**Aim:**
Skip the pictures and extract all of the lines exactly as written.

— Begin Raw data —

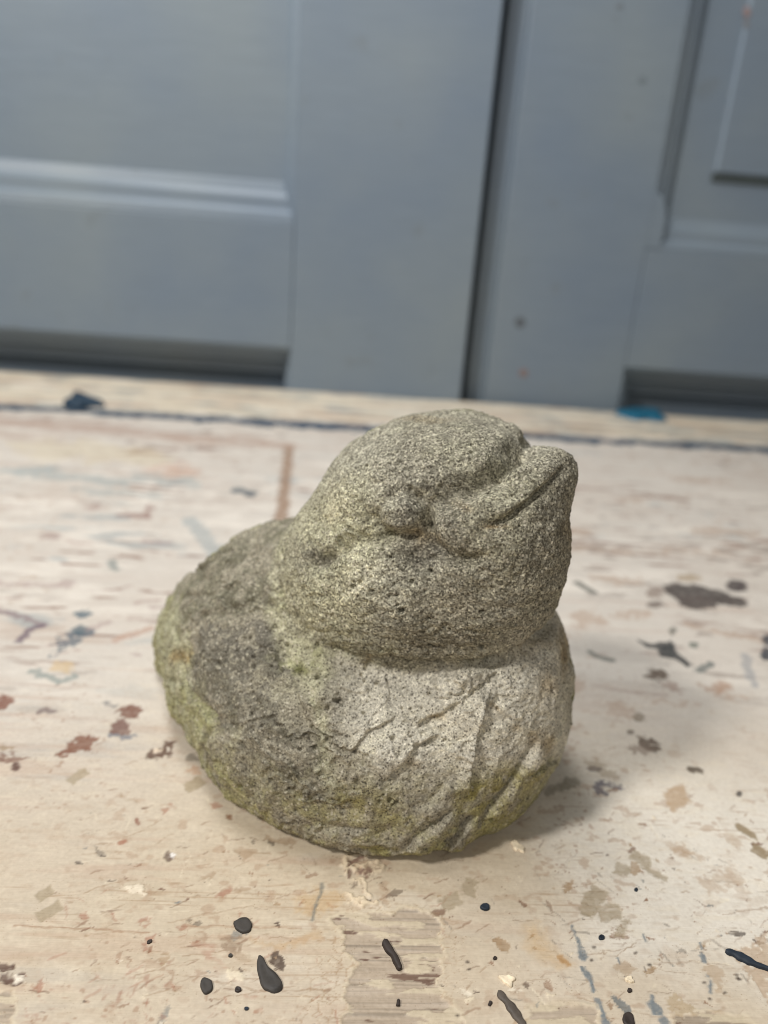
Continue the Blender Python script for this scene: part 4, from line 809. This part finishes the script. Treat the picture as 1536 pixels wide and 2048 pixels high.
# parts share their border vertices and normals, so that the stone stays seamless
fcen = SF
def vmask_faces(m): return m[SF].mean(1) > .5
beakm = (HEAD > .5) & front & (poly_sdf(PXY[:, 0], PXY[:, 1], np.array([(1046, 896), (1010, 935), (975, 964), (930, 985), (885, 1000), (858, 1014), (858, 1050), (866, 1084), (886, 1108), (926, 1121), (985, 1114), (1060, 1080), (1150, 1020), (1200, 900), (1130, 860), (1060, 880)], float)) < 0)
bkc = at_depth(np.array([1100., 945.]), .170); beakm |= (HEAD > .5) & (np.linalg.norm(SV-bkc, axis=1) < .0135)
eyem = (HEAD > .5) & front & (poly_sdf(PXY[:, 0], PXY[:, 1], oval(806, 1031, 46, 37, -10, 20)) < 0)
wingm = (HEAD < .5) & front & (poly_sdf(PXY[:, 0], PXY[:, 1], np.array([(352, 1240), (400, 1180), (545, 1215), (556, 1280), (590, 1342), (625, 1410), (614, 1462), (640, 1525), (652, 1600), (560, 1600), (425, 1555), (403, 1510), (412, 1468), (450, 1442), (415, 1426), (380, 1382), (360, 1320)], float)) < 0)
tailm = (HEAD < .5) & ~wingm & (PXY[:, 0] < 452) & (PXY[:, 1] > 1190) & (PXY[:, 1] < 1600) & ((SV[:, 0] < -.018))
lab = np.zeros(len(SF), int); lab[vmask_faces((HEAD > .5).astype(float))] = 1
for k, m in ((2, beakm), (3, eyem), (4, wingm), (5, tailm)): lab[vmask_faces(m.astype(float))] = k
tv = SV[SF]; fnm = np.cross(tv[:, 2]-tv[:, 0], tv[:, 3]-tv[:, 1])
VN = np.stack([sum(np.bincount(SF[:, c], fnm[:, k], len(SV)) for c in range(4)) for k in range(3)], -1)
VN /= np.linalg.norm(VN, axis=1, keepdims=True)+1e-12
if (VN*SN).sum() < 0: SF = SF[:, ::-1]; VN = -VN
made = {}
for k, nm in enumerate(('body', 'head', 'beak', 'eye', 'wing', 'tail')):
    F = SF[lab == k]
    if not len(F): continue
    u, iv = np.unique(F, return_inverse=True)
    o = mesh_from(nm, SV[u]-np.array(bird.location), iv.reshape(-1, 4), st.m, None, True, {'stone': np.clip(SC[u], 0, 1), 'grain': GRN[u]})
    o.data.normals_split_custom_set_from_vertices(VN[u].astype(np.float32).tolist())
    o.parent = made['head'] if nm in ('beak', 'eye') else bird; made[nm] = o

— End Raw data —

**Answer to this problem:**
Continue the Blender Python script for this scene: part 4, from line 809. This part finishes the script. Treat the picture as 1536 pixels wide and 2048 pixels high.
# parts share their border vertices and normals, so that the stone stays seamless
fcen = SF
def vmask_faces(m): return m[SF].mean(1) > .5
beakm = (HEAD > .5) & front & (poly_sdf(PXY[:, 0], PXY[:, 1], np.array([(1046, 896), (1010, 935), (975, 964), (930, 985), (885, 1000), (858, 1014), (858, 1050), (866, 1084), (886, 1108), (926, 1121), (985, 1114), (1060, 1080), (1150, 1020), (1200, 900), (1130, 860), (1060, 880)], float)) < 0)
bkc = at_depth(np.array([1100., 945.]), .170); beakm |= (HEAD > .5) & (np.linalg.norm(SV-bkc, axis=1) < .0135)
eyem = (HEAD > .5) & front & (poly_sdf(PXY[:, 0], PXY[:, 1], oval(806, 1031, 46, 37, -10, 20)) < 0)
wingm = (HEAD < .5) & front & (poly_sdf(PXY[:, 0], PXY[:, 1], np.array([(352, 1240), (400, 1180), (545, 1215), (556, 1280), (590, 1342), (625, 1410), (614, 1462), (640, 1525), (652, 1600), (560, 1600), (425, 1555), (403, 1510), (412, 1468), (450, 1442), (415, 1426), (380, 1382), (360, 1320)], float)) < 0)
tailm = (HEAD < .5) & ~wingm & (PXY[:, 0] < 452) & (PXY[:, 1] > 1190) & (PXY[:, 1] < 1600) & ((SV[:, 0] < -.018))
lab = np.zeros(len(SF), int); lab[vmask_faces((HEAD > .5).astype(float))] = 1
for k, m in ((2, beakm), (3, eyem), (4, wingm), (5, tailm)): lab[vmask_faces(m.astype(float))] = k
tv = SV[SF]; fnm = np.cross(tv[:, 2]-tv[:, 0], tv[:, 3]-tv[:, 1])
VN = np.stack([sum(np.bincount(SF[:, c], fnm[:, k], len(SV)) for c in range(4)) for k in range(3)], -1)
VN /= np.linalg.norm(VN, axis=1, keepdims=True)+1e-12
if (VN*SN).sum() < 0: SF = SF[:, ::-1]; VN = -VN
made = {}
for k, nm in enumerate(('body', 'head', 'beak', 'eye', 'wing', 'tail')):
    F = SF[lab == k]
    if not len(F): continue
    u, iv = np.unique(F, return_inverse=True)
    o = mesh_from(nm, SV[u]-np.array(bird.location), iv.reshape(-1, 4), st.m, None, True, {'stone': np.clip(SC[u], 0, 1), 'grain': GRN[u]})
    o.data.normals_split_custom_set_from_vertices(VN[u].astype(np.float32).tolist())
    o.parent = made['head'] if nm in ('beak', 'eye') else bird; made[nm] = o